このレビューはネタバレを含みます▼
好みが分かれる話だとは思いましたが、レビューを見るとまさにそんな感じ。
綺麗な終わり方をしない話だけど、私は好きです。良い人に書かれてる聖人の実らない思いも切なくて好き。最初の出会いから藤次の心の中に棲んでる人の存在を知ってて、でもお葬式に地元まで追いかけてくるところとか、カフスボタンを渡そうとして回収するところとか、切なくてボロ泣きします。多分縋ったら藤次は自分を選ぶ(でも心は違う人に)ってわかってて、身を引いたんだよね。
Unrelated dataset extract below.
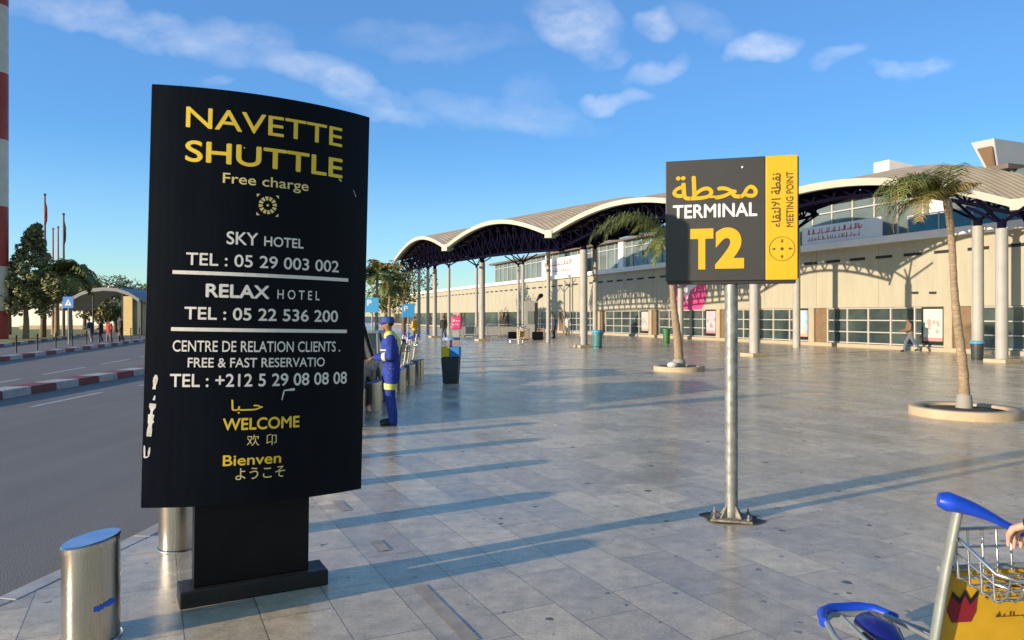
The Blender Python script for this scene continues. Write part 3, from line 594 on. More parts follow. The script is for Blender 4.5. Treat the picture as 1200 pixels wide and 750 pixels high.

元奥さんも同じ。
こういうままならない感情や展開はフィクションだからこそ、安心して身を委ねる事ができます。
実は藤次も八千代も手放しでハピエンになってるわけではないし、それぞれが痛みを抱えて前に進んでる話なんだと思いました。
登場人物が誠実でないとか、ハピエンでないのは物語の醍醐味であるし、この話を読んで色々悶々と考えるのも物語の醍醐味であると(私は)思います。
こういうBLも描かれて欲しいし、低評価に淘汰されないで欲しい…
聖人もパーフェクトダーリンではないし、ダメとわかったら戦わず身を引く臆病さもあるので、非常に気になるキャラです。
彼のスピンオフがあったらぜひ読みたいです。